L’heure du dîner déjà terminée, le député McGuinty part à la course. Je le suis avec peine dans les corridors du Parlement puisque son pas rapide et sa grande taille lui donnent presque des ailes.

Soixante-dix élèves de 5e année de l’école primaire Chapel Hill attendent la chance de rencontrer leur député. L’entretien porte sur plusieurs sujets, mais principalement sur le travail qu’accomplit quotidiennement M. McGuinty.

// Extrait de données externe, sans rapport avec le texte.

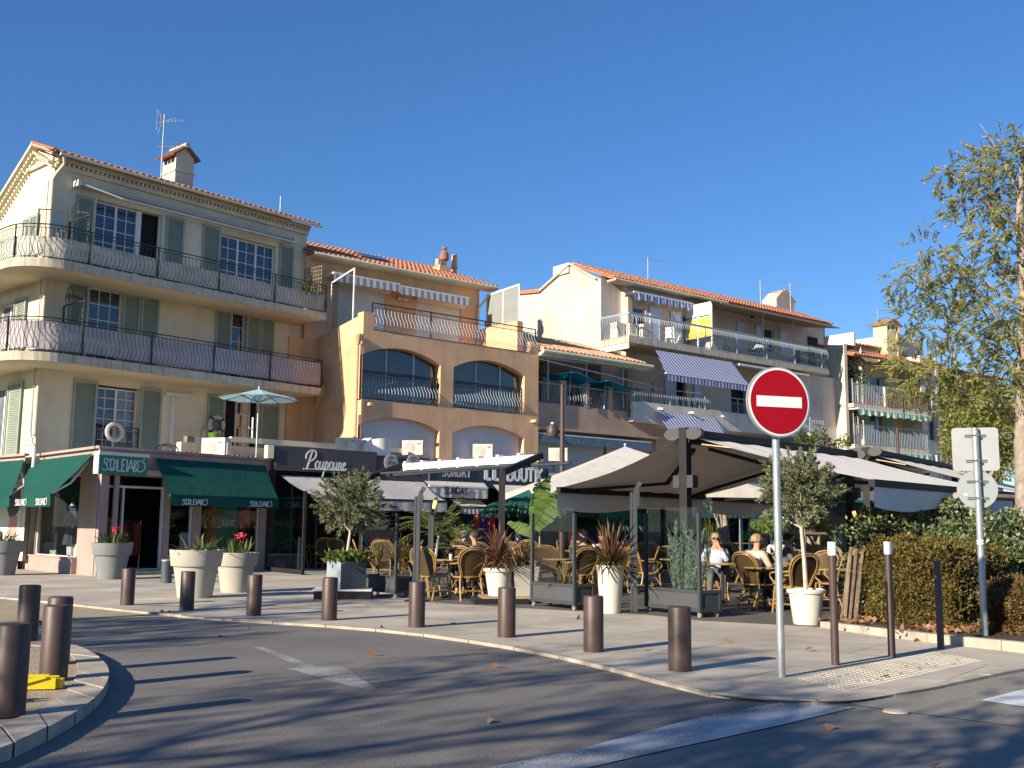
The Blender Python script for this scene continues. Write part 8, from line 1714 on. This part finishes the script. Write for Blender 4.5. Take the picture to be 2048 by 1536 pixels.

« Mon travail est de représenter 120 000 personnes, 84 000 électeurs, 82 langues parlées, 110 pays ou origines différentes. Alors, vous vivez dans une nouvelle sorte de communauté. C’est ce que j’appelle les Nations-Unis d’Ottawa-Sud », a-t-il expliqué aux élèves. En effet, le travail de David McGuinty repose largement sur l’aide aux minorités ethniques et à l’immigration dans sa circonscription.

« Les gens viennent me voir et disent "Monsieur McGuinty, j’ai besoin de votre aide. Demain, je dois me rapporter à l’aéroport parce qu’on veut me déporter du Canada. Pouvez-vous empêcher ceci?" Ou quelqu’un va m’appeler et me dire "Monsieur McGuinty, ma fille est au Vietnam, elle est en voyage pendant les vacances et elle a perdu son passeport. Et elle ne peut pas rentrer à la maison. Pouvez-vous nous aider?" », donne-t-il comme exemple aux enfants, tout ouïe.

Quant à son avenir en politique, David McGuinty ne sait pas encore ce qui l’attendra. Pour l’instant, il prévoit continuer de représenter Ottawa-Sud jusqu’à l’âge de 50 ans, soit dans deux ans et demi. À ce moment-là, il réévaluera sa situation familiale et ses succès.

Par contre, il connaît déjà certaines des possibilités qui l’attendent. « Je reçois des offres du secteur privé, récemment on m’a demandé de travailler à Washington, DC. », me confie-t-il. « Je pourrais retourner à l’étranger, ou alors j’aimerais enseigner. »

À en juger par son dynamisme auprès des élèves venus le visiter et par ses excellentes qualités d’orateurs, le député s’en tirerait sûrement très bien à la petite école. Mais pour le moment, David McGuinty continue de foncer en politique et de servir fidèlement les Canadiens.